Parvenu à contrôler 75 % de la poche d’Idlib, Mohamed Al-Joulani met en place une administration qui perçoit l’impôt auprès des commerçants, prélève des droits de douanes à Bab Al-Hawala, le point de passage avec la Turquie, et tire bénéfice du trafic de captagonexporté de Syrie vers le reste du Moyen-Orient, principalement l’Arabie saoudite3. Pragmatique dans un gouvernorat qui n’a jamais adhéré au sunnisme radical, et en recherche de soutiens étrangers, Mohamed Al-Joulani renonce à faire appliquer la charia de façon rigoriste, et se montre tolérant envers les femmes et envers les minorités religieuses3. Parallèlement, il tente d’étendre son influence sur le nord de la Syrie et lance des offensives sur les villes d’AfrineAzazAl-Bab et Jarablous pour affaiblir les factions rebelles fidèles à la Turquie regroupées au sein de l’Armée nationale syrienne3. Si cette dernière réagit peu dans l’immédiat, priorisant ses offensives contre les factions kurdes syriennes, elle pourrait néanmoins se retourner contre lui si les président turc et syrien Recep Tayyip Erdoğan et Bachar el-Assad normalisaient leurs relations diplomatiques3. Après la réintégration de la Syrie au sein de la Ligue arabe, Ankara, qui a de moins en moins intérêt à cette brouille à présent que son « ennemi » arabe n’est plus isolé, pourrait laisser le régime syrien et son allié russe reprendre la poche d’Idlib contre un rétablissement des relations diplomatiques turco-syriennes3.

Offensive au Nord-Ouest de la Syrie

En 2024, alors que ses troupes ont rencontré des victoires et ont notamment capturé Alep et Hama, Joulani assure que les minorités ethniques ou religieuses, notamment chrétiennes, seront respectées et explique que les militaires quitteront bientôt les zones civiles au profit d’un organe de transition.
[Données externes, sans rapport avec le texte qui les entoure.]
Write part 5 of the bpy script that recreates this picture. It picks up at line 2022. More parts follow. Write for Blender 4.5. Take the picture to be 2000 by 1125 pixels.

Pour Fabrice Balanche, il donne des gages aux occidentaux et soigne son image. Pour Jerome Drevon du Crisis Group, il cherche à se mettre en avant comme une alternative politique à Bachar el-Assad42.

Hayat Tahrir al-Cham est le principal groupe rebelle participant à l’offensive début décembre 2024, qui mène à la prise de Damas, la capitale syrienne43.